Teenagers and smartphones: The eternal dilemma

Kids are more tech savvy these days as compared to previous generations. The rising use of Internet and social media is creating new behavioral dynamics where teenagers are always using their mobile devices to remain connected 24/7.

Yet parents are not happy with the way their children are “interacting but not interacting” as one such parent puts it in a story from USA Today. Hence many parents are refusing to buy smartphones for their kids. Some are buying just the very basic feature phones which help them to keep in touch when they’re away.

At the other end of the spectrum are the parents who want to give the best to their children, be it expensive cars or the latest smartphones. Research done on mobile phone owners reveals some interesting statistics. It was found that 30 percent of teens have a very basic mobile phone without an Internet connection. That is mostly a result of those teens being from low income group families.
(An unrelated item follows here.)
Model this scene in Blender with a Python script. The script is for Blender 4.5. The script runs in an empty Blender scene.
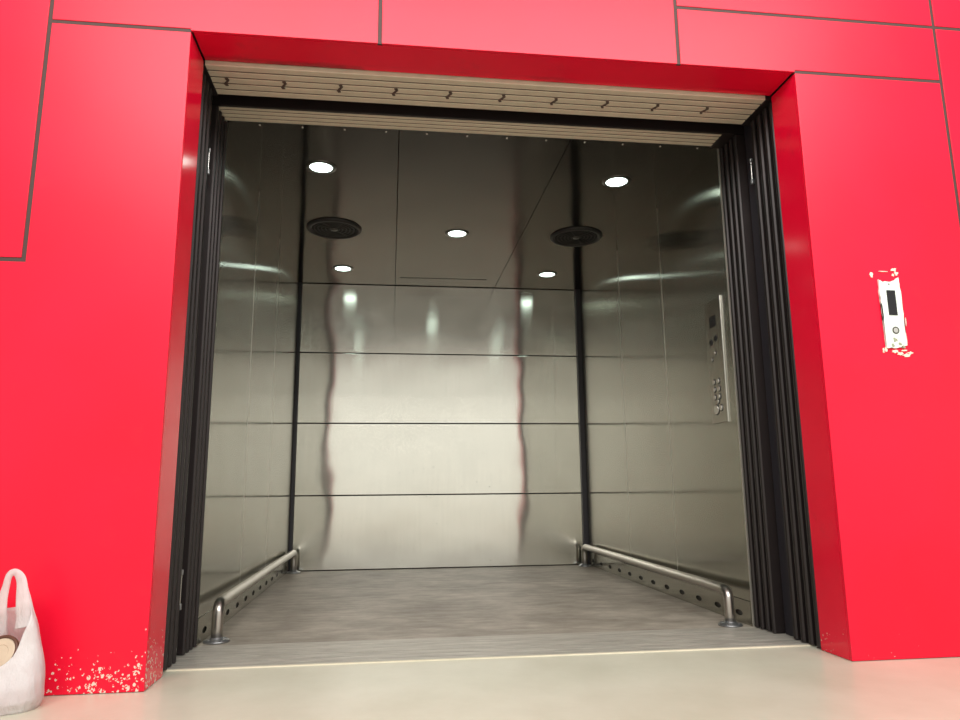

Nearly 88 percent of teenagers in the US have access to some kind of mobile device. 92 percent of the kids access cyberspace daily while another 24 percent of this group says that they are online throughout the day with different apps adding fuel to the fire.

It is high time parents realize that having a smartphone is sometimes more related to the lifestyle rather than technological necessity as most of teens have PCs at home. The option of buying a cellphone for a child or denying a smartphone purchase should not be governed by economics but by intelligent choice.

There are some benefits of teenagers having smartphones like parents can keep track of their kids’ activities by following them on social media and so forth. However, technology is only good as far as it acts as a slave to human beings. The moment it starts to turn the other way round, it is a signal to stop and reflect.